No, it’s more of a subsidy from a giant incumbent in a tightly-regulated market with minimal competition to a new entrant in a highly competitive market. It’s classic leveraging of monopoly power.
What monopoly power does AT&T have? It is extremely easy to switch carriers, and the mobile market is very different than cable, where there is usually only one entrant in any given market.
Other companies would be forced to pay them if they wanted the same treatment.
It’s WORSE that they own HBO Max. ISP’s are able to favor their own content.
This is the big thing. Broadband and wireless providers hate the thought of just being utilities. Utility companies that provide a basic service for a nominal monthly charge are boring and low margin and are just stocks owned by old people. Executives of this company, who have compensation tied to the stock price in many ways, want their stock to be a hip happening tech/media stock so they can reap the personal rewards of the nutballs valuations that tech stocks get.
The big thing is that, say you are some startup, and make some competing product in that space… Something that competes directly with HBO Max, for instance.
You’re at a permanent disadvantage, because the guy controlling the distribution infrastructure can make his own content more attractive to customers. So that makes it harder for you to compete, and supports the development of monopolistic practices among the ISP’s.
This is, ultimately, the crux of net neutrality.
Bingo. Preferential treatment, fast lanes, or any of the other types of schemes, even ones that superficially seem to benefit users in the short run, ultimately harm users in the end.
ISP execs have wet dreams about carving the internet into walled gardens and jacking up rates. They would love to parcel things out cable style.
So they keep trying, trying to find an in. Find a method insidious yet palatable to set precedent. This is them trying to find an apple sweet enough that the public doesn’t notice the poison at the core.
With everything else going on I missed Charter trying to sneak this through.
Eat shit, fuckheads.
“Oh look guys, we are not making as much money on TV packages now because more people are streaming. Wonder what we can do to boost our revenue?”
So many threads about Comcast being utter tapirs, let’s use this one
Regulate the shit out of them, Joe.
These giant utilities only exist because the cities, counties, state and government allow them to. It’s time they be reminded that their purpose is not to hold the country back in order to make larger profits.
If Starlink doesn’t have any data caps then I’d guess Comcast just handed Elon Musk most of their Northeast customers on a plate. I’m one of them. I really, really hate Comcast and if Starlink works as advertised, I’m gone.

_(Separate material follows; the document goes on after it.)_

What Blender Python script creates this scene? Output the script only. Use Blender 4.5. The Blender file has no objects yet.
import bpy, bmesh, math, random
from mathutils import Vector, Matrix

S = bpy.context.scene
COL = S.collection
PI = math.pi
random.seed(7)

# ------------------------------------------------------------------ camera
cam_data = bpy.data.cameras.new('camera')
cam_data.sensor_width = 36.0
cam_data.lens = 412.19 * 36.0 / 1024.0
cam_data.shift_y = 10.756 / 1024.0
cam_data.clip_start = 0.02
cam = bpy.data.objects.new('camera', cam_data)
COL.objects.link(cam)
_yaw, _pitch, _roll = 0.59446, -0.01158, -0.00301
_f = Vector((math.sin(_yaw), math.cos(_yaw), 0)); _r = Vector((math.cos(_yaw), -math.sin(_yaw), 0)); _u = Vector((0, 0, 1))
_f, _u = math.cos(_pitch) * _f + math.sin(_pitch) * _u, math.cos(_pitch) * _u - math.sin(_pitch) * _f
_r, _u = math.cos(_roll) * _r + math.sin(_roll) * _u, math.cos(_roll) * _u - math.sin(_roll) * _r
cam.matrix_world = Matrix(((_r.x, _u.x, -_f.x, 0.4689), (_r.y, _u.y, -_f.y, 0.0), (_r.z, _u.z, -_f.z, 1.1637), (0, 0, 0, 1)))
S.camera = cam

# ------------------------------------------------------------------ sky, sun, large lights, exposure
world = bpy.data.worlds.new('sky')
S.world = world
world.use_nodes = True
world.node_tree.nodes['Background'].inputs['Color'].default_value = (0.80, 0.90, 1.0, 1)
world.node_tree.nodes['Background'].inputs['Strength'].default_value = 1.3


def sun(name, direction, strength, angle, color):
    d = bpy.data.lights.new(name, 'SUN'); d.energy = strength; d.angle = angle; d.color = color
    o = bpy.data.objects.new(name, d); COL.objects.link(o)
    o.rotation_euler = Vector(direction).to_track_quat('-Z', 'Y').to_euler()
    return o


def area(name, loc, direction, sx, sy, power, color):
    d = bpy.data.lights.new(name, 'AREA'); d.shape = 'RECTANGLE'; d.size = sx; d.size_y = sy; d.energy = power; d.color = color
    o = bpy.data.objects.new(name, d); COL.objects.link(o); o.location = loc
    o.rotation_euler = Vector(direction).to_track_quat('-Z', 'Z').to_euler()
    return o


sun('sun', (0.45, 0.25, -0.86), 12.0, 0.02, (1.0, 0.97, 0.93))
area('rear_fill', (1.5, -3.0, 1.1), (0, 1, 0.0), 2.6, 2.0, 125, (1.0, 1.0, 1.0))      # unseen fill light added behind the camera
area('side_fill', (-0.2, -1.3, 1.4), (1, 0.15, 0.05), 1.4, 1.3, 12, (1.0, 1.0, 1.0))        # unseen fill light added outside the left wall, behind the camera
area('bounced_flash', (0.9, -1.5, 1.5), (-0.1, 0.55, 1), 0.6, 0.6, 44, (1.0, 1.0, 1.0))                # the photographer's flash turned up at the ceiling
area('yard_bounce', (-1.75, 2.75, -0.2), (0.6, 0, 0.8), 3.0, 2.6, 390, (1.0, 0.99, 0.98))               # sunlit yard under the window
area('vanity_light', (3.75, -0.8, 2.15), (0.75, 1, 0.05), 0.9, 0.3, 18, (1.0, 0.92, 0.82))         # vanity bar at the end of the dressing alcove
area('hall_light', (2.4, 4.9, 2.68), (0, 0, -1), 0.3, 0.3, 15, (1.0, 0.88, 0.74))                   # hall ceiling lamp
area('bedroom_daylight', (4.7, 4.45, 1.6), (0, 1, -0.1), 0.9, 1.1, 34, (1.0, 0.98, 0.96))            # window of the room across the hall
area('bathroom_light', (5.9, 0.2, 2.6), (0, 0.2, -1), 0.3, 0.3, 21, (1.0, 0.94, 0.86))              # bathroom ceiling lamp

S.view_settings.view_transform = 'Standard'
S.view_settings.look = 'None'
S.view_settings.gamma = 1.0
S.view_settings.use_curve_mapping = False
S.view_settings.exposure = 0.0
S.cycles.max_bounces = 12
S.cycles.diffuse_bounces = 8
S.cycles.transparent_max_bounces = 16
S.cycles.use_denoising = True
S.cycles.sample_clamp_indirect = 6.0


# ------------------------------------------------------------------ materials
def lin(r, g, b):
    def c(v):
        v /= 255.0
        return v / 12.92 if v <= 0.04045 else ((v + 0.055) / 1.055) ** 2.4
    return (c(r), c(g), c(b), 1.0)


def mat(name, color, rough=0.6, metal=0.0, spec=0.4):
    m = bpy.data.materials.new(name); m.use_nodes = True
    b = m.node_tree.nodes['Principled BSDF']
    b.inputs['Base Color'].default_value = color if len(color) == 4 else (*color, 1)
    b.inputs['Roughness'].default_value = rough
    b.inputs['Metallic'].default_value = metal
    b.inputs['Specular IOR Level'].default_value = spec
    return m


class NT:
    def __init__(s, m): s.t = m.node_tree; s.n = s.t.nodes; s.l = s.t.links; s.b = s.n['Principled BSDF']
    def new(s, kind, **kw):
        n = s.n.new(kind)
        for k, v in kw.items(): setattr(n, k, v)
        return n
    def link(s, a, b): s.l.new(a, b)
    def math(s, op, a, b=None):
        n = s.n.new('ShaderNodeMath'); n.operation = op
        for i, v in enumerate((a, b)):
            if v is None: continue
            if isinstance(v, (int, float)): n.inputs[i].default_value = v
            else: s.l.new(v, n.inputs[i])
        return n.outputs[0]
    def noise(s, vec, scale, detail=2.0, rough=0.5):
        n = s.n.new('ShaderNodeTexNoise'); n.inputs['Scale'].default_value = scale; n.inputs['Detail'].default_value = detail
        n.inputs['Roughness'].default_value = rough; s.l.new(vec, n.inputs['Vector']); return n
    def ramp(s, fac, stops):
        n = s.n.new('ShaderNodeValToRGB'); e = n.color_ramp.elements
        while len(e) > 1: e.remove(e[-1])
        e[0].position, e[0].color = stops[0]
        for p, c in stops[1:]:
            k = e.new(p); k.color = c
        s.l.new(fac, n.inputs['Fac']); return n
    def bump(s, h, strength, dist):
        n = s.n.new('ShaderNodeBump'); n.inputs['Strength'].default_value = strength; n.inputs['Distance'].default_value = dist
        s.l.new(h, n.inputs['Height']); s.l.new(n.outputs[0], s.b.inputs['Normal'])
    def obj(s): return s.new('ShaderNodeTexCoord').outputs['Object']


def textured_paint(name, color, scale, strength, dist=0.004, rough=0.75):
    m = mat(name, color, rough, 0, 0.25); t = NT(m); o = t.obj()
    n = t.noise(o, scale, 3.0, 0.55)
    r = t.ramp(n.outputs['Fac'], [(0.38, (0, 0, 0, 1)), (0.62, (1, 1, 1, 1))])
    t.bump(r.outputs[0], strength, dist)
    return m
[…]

Starlink doesn’t want you as a customer for a while. Their first markets will be rural, underserved areas where Comcast doesn’t have a footprint as they scale up.
I imagine it’ll be several years until Starlink is ready to take on millions of customers.
Me too
Doesn’t Starlink still have a delay from ground to sat to ground? And then, of course much less, ground to user? How will that work for online games? MMOs?
There’s a whole thread dedicated to this exact question!
In summary: it will be low enough latency and fast enough, mostly because there’s going to be a lot of them, and they’re not in geostationary orbit, they’re in Low Earth Orbit.
So LEO means handing off to other sats? Won’t that still be an issue?
Each satellite communicates with the four nearest satellites via laser. It’s a crazy mesh network!
Here’s a good explanation, scroll down to “How will Starlink internet work?” section. There’s lots of other good information in that article though.
If you are curious you can look up videos on YouTube from current customers who are testing it out.
Path in the near term is ~550km up to satellite in orbit (1.8 ms), ~550 km from satellite to groundstation, and from groundstation it’s like any other ISP. So it’s adding maybe 4 ms of latency compared to a terrestrial ISP. When they get inter-satellite lasers and switching (which may be 5 years out or more…) latency on long-distance routes could be lower than terrestrial internet, since light travels faster in space than in fiber optics.
Not good enough. Seize the companies, find some charges to jail the execs for life, and turn them into publicly owned utilities.